Stated goal:
How many lines in this data contain the string "darkstone"? Reply with the number only.

Start of Given data

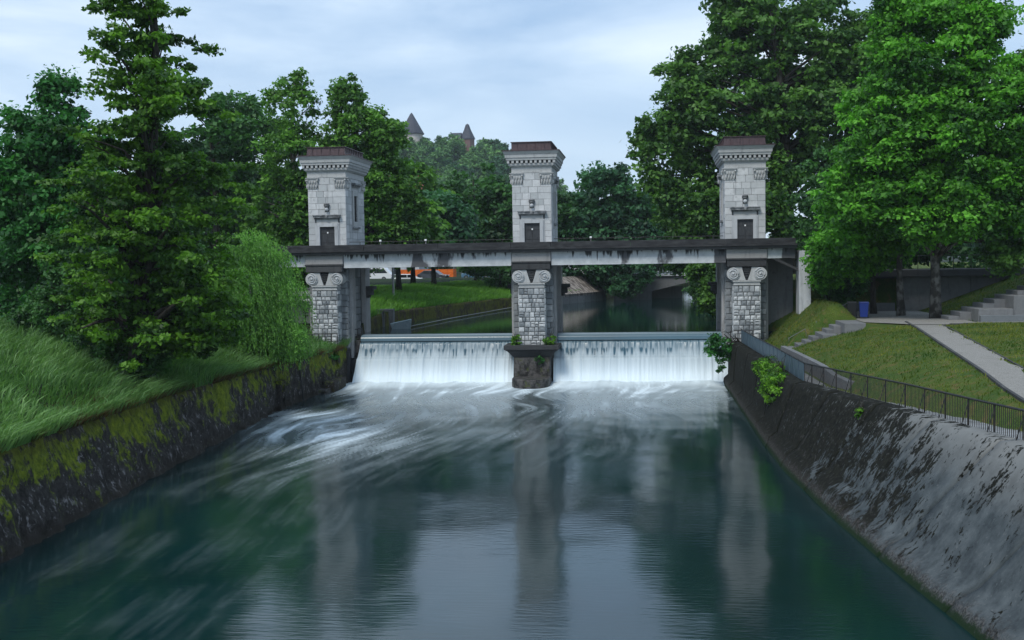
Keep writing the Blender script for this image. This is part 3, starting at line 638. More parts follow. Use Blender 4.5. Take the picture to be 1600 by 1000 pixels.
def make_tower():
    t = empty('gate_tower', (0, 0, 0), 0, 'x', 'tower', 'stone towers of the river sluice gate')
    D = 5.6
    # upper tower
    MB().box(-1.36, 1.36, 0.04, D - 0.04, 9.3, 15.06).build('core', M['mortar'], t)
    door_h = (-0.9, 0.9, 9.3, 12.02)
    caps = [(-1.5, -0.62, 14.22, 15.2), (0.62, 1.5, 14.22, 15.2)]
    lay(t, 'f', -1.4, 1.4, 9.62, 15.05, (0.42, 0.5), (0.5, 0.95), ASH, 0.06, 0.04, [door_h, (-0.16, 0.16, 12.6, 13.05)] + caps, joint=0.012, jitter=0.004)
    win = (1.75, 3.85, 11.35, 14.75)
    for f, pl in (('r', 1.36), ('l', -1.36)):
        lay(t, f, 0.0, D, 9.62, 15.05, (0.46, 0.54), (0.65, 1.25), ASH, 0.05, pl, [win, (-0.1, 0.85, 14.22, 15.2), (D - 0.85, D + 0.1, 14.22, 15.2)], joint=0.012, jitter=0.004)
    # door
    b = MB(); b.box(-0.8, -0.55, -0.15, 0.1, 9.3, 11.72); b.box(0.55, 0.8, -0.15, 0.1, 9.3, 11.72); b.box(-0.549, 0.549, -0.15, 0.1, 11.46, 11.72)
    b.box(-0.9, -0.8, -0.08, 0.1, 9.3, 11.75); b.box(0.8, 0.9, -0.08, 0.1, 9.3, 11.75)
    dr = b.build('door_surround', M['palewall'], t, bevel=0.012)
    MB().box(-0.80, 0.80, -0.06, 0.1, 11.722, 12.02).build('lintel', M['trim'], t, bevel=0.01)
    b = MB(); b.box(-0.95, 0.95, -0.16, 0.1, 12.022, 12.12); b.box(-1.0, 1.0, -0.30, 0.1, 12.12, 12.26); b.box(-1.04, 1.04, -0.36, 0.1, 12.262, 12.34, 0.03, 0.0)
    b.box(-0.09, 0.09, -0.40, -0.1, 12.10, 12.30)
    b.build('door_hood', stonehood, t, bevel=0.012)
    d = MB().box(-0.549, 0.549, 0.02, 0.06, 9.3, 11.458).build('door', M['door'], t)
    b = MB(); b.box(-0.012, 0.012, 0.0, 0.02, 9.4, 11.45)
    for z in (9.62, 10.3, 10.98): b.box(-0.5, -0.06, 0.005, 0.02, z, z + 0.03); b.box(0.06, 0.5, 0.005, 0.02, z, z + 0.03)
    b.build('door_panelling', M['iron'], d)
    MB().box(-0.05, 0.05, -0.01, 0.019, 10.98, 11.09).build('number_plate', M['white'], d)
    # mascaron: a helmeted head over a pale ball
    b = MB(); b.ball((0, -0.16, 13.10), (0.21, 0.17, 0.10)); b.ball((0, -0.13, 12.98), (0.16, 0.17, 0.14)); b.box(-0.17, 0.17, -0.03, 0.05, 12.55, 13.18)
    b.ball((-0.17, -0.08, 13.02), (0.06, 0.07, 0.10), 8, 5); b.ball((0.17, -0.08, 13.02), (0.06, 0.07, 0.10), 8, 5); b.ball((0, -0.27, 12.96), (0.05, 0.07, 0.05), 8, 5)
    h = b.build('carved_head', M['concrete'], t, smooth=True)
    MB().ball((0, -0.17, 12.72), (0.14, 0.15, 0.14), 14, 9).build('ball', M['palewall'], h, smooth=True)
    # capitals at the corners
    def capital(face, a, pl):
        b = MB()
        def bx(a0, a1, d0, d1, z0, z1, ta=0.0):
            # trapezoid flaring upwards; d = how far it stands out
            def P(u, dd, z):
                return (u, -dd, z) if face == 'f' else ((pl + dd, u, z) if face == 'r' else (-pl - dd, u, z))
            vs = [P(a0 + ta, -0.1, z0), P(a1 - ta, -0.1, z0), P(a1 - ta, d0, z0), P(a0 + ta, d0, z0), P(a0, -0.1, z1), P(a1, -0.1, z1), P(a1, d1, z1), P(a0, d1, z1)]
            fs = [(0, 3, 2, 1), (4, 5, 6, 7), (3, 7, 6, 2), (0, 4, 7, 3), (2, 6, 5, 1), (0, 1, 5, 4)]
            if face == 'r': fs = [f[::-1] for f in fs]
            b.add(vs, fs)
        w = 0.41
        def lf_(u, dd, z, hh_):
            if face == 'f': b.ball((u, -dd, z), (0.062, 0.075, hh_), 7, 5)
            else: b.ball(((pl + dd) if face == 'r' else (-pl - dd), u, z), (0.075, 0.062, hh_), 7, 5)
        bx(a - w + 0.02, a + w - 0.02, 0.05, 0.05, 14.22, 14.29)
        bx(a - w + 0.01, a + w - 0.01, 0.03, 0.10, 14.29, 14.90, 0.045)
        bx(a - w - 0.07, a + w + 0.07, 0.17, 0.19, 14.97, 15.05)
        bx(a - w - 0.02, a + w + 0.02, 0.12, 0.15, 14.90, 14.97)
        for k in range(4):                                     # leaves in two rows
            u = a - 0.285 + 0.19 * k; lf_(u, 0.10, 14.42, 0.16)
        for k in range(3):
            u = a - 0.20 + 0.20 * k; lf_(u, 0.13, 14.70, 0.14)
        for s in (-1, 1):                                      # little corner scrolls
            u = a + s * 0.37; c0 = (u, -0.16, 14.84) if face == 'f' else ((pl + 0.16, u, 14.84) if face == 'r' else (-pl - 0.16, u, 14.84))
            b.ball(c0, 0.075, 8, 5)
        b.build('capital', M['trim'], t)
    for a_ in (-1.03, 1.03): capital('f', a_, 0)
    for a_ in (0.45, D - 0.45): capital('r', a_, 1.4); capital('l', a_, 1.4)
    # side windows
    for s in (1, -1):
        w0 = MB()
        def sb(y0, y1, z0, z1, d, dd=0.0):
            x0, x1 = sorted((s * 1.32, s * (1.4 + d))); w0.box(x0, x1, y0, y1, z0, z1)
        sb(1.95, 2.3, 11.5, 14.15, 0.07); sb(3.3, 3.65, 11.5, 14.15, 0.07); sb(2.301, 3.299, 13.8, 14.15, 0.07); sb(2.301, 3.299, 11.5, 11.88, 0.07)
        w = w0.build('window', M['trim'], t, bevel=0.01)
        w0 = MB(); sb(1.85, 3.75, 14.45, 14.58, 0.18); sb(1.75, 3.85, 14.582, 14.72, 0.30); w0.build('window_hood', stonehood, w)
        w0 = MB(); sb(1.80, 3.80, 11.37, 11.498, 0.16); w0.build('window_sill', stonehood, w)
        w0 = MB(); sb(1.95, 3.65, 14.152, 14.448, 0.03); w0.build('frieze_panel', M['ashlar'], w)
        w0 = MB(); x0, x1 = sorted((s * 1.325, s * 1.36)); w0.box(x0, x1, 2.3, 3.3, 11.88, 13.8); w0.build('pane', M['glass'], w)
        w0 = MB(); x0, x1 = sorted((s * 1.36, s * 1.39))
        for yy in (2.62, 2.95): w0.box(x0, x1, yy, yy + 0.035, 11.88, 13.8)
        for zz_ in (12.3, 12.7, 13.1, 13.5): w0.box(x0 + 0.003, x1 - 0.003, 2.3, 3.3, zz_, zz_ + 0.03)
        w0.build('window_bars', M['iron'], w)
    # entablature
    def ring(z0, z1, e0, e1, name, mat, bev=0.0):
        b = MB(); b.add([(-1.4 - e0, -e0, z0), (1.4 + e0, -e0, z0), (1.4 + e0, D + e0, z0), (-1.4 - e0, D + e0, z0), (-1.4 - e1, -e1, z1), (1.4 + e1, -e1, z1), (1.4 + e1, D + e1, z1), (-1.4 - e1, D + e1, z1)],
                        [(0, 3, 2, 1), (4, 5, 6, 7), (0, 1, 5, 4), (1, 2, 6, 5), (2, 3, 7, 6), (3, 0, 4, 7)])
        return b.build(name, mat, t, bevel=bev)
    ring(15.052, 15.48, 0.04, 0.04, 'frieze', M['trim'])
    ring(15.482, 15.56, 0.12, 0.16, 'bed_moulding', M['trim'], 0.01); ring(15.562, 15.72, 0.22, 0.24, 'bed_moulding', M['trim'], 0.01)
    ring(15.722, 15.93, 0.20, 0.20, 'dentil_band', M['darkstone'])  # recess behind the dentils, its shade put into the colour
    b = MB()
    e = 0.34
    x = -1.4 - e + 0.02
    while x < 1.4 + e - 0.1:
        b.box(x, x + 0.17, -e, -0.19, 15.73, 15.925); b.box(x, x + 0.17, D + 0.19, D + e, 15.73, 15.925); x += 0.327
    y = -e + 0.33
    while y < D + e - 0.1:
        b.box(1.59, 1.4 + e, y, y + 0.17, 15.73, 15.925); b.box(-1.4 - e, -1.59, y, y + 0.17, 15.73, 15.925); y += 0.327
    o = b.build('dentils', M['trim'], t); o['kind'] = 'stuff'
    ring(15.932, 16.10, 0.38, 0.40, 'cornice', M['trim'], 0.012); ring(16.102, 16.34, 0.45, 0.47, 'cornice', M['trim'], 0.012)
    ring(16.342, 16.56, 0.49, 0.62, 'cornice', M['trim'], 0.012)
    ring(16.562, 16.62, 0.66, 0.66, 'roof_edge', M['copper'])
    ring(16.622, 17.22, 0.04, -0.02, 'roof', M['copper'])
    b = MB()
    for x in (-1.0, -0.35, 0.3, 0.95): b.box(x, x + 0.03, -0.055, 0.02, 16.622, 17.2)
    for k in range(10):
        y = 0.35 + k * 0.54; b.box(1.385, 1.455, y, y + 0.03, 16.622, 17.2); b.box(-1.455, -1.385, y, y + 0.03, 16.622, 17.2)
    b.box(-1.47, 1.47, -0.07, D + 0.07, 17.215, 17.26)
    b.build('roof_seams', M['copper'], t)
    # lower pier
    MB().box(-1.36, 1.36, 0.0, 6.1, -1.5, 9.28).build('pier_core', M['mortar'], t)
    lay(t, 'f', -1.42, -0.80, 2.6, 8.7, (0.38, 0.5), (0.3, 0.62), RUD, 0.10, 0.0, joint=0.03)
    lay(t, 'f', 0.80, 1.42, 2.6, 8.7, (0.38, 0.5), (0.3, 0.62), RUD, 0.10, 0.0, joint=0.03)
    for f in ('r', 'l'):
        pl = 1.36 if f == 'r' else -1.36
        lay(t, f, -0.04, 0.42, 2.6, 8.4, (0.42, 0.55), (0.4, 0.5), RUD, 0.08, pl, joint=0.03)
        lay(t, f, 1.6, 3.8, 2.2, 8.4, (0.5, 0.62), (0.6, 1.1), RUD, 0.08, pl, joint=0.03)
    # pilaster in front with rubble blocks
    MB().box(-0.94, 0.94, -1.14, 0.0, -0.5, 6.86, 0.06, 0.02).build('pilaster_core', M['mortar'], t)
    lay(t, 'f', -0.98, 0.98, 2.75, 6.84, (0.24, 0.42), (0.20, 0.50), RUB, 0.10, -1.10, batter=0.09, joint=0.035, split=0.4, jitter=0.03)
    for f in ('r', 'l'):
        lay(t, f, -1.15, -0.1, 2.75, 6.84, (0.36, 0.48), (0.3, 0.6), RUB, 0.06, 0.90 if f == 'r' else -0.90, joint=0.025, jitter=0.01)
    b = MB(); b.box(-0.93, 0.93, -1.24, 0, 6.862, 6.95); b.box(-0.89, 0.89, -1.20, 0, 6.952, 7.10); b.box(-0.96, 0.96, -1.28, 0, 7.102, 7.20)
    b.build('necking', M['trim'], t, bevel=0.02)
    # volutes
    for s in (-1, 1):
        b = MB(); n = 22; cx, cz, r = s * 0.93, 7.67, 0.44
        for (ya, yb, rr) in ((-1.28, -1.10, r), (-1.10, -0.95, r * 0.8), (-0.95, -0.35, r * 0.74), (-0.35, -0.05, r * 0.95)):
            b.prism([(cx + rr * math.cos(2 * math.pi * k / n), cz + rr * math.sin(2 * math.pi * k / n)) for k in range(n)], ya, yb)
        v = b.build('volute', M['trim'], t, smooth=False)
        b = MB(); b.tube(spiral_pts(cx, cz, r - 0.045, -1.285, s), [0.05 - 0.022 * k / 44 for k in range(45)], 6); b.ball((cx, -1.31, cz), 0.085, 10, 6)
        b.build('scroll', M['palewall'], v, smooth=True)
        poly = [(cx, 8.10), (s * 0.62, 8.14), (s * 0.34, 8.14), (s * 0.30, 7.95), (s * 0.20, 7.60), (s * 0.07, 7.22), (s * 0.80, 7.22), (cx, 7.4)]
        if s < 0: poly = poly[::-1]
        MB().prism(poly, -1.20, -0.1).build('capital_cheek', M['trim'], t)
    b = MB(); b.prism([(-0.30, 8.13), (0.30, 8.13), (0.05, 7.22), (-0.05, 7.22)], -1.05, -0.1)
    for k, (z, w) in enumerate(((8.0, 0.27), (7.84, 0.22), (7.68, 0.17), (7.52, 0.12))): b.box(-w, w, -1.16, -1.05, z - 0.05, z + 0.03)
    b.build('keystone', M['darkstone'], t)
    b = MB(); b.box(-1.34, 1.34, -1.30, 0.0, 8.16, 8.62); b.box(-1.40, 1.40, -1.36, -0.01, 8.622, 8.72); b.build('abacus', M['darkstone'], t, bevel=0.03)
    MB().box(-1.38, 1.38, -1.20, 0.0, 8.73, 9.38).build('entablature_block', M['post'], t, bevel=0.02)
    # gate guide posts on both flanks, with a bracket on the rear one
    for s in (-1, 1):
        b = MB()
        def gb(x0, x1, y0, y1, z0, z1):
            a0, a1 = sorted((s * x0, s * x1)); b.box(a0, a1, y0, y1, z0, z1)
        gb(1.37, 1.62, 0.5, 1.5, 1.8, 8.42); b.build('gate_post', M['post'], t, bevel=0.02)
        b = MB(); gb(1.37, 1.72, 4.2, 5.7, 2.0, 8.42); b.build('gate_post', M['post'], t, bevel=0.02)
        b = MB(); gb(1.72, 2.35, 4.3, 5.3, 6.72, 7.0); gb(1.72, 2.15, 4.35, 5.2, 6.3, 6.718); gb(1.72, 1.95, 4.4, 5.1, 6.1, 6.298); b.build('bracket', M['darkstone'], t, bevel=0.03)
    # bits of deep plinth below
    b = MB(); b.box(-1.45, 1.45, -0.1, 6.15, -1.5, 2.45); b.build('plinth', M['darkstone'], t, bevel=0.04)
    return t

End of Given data

Response to this task:
5